В 1920-х гг. де Валуа танцевала у Дягилева, который единственный оказал важнейшее влияние на ее жизнь; де Валуа прекрасно понимала, насколько опасны окостенение и бюрократизм в государственном учреждении, то есть именно те рамки, от которых бежал Рудольф. И хотя она вступила в труппу, где, по ее выражению, «влияние настоящего встречалось с прошлым», работая с самыми передовыми хореографами того времени, в том числе Баланчиным и Нижинской, она также поняла, что за всеми экспериментами «Русского балета Дягилева» стоят именно традиция и классический фон. Точно так же именно прочная база, которую она учредила в своей труппе через «правильность исполнения» и «действенность управления», высмеиваемые Кирстейном, позволили ей рисковать. «Если вы не смеете принять ничего нового, вы демонстрируете большую слабость. Надо уметь сказать: «Сейчас мы смешаем карты и посмотрим, что будет».

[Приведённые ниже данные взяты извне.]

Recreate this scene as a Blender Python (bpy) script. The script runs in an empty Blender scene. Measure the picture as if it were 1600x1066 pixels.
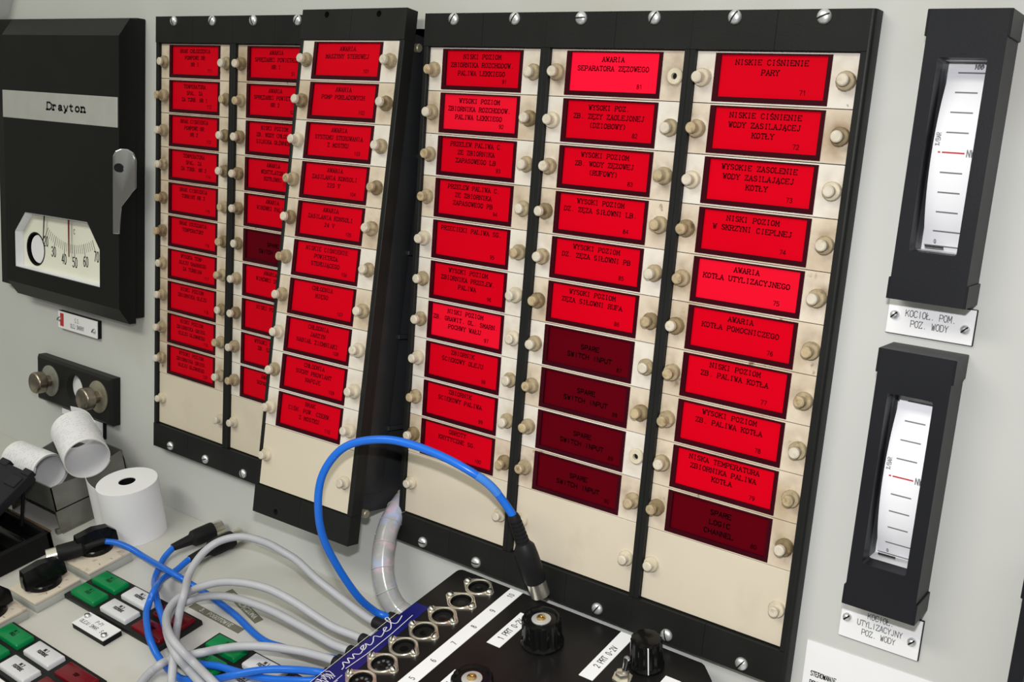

С конца 1950-х гг. де Валуа тосковала по тому, что она называла настоящим танцовщиком-виртуозом, и, когда она увидела Рудольфа, она заметила: «То, что нам нужно, не просто танцовщик-виртуоз, но и танцовщик со вкусом». Ее решение принять Рудольфа в труппу было, как пишет ее биограф, «боевой точкой зрения, политикой вдохновенного просчитанного риска, нацеленной на то, чтобы исправить положение». Потери неизбежны, возможно, кое-кто усомнится в ее лидерских качествах, но она хотела, чтобы труппа – не только танцоры, но и хореографы, и балетмейстеры – получили выгоду от наблюдения за редкой и чудесной подготовкой Рудольфа. Де Валуа отметала призывы «топнуть ногой» и не дать молодому захватчику и дальше подрывать наследие Ковент-Гардена; она была реалисткой и сознавала, что не существует окончательных версий классики XIX в.